Домой же снова приходил наш ласковый и мягкий папа.
Отец быстро взял себя в руки. Все остальные: мама, бабушка, маленькая сестра, прибежавший Хаим – казались очень взволнованными. Спрашиваю насчет афиши – что произошло?
Из их рассказов я узнала, что в Тбилиси реакция на арест Герцеля была необычной. Когда председателю правления Союза писателей Кандиду Чарквиани (вскоре он сменил Л. Берия на посту Первого секретаря ЦК компартии Грузии) доложили, что в городе ходят слухи о том, что Герцель арестован в Москве, он ответил, что считает эти слухи провокационными, так как не допускает подобной мысли. Никто не хотел верить. Когда же факт ареста подтвердился, многие стали открыто высказываться, что отныне ни один мужчина не может "спать раздетым".
Потом по городу пошли слухи, что Герцеля освобождают. Это была сенсация. Утверждали, что Герцель будет первой ласточкой, прилетевшей "оттуда".
Слухи подкрепились тем, что Берия, расспрашивая по телефону тогдашнего директора театра имени Марджанишвили Шалву Гамбашидзе о предстоящих гастролях в Западную Грузию, неожиданно предложил ему восстановить "Ицку Рижинашвили" и включить в гастрольную программу театра. Ошарашенный директор поспешил расклеить афиши по городу.
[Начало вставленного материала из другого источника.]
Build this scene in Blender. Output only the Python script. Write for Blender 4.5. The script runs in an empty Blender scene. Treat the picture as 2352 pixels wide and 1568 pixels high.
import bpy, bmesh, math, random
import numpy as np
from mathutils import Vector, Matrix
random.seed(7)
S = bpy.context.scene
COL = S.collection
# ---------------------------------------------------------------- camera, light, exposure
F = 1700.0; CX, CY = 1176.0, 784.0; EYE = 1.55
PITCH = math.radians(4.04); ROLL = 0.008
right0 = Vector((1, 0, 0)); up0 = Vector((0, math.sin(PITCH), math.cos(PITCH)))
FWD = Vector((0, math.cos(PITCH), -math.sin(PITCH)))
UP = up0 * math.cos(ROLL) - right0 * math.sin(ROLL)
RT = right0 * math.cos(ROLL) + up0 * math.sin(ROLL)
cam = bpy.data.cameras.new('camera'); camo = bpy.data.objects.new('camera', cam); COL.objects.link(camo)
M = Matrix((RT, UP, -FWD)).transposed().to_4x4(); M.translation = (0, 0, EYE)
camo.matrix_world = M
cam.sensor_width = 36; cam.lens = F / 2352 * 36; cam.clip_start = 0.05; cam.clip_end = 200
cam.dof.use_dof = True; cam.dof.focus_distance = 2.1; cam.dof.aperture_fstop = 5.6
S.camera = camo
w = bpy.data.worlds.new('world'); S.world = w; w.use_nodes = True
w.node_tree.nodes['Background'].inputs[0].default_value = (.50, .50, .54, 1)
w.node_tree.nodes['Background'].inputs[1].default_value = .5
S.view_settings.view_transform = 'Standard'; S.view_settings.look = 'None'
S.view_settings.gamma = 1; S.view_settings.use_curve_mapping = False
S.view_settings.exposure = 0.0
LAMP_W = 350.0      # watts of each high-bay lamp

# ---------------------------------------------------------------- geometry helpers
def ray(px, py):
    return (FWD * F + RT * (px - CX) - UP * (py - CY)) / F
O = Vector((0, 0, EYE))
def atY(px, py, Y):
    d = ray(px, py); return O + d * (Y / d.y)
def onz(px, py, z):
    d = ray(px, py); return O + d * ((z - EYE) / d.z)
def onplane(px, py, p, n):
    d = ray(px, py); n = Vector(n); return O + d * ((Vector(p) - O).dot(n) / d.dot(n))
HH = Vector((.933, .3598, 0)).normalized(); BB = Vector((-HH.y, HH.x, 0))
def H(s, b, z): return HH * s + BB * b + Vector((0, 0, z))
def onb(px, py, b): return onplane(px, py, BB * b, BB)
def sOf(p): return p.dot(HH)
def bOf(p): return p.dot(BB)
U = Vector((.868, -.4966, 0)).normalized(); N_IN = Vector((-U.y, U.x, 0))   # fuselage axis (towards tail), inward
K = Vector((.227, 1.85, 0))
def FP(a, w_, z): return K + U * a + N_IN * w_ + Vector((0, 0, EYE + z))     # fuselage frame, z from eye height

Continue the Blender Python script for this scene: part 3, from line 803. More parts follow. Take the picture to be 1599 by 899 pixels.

Всеобщее возбуждение достигло своего апогея в день спектакля – 2 июня. Народ – евреи и грузины – хлынул в театр. Там, неизвестно каким образом, распространился слух, что Герцель пожжен появиться во время спектакля.
Спектакль прошел блестяще – в зале, до отказа переполненном возбужденной и ожидающей публикой.
Но Герцель в театре не появился. Тем не менее все упорно твердили, что Герцель скоро вернется.
Атмосфера надежды воцарилась и в нашем доме. Отец стал уговаривать меня вернуться через несколько дней в Ленинград и взять с собой сестру, у которой с 10 июня начинались школьные каникулы.
В тот же день я отправилась к Софе. Меня предупредили, что после ареста Герцеля с ней произошла странная метаморфоза. Она стала страшно агрессивной по отношению к нашей семье, и никто ее не мог вразумить.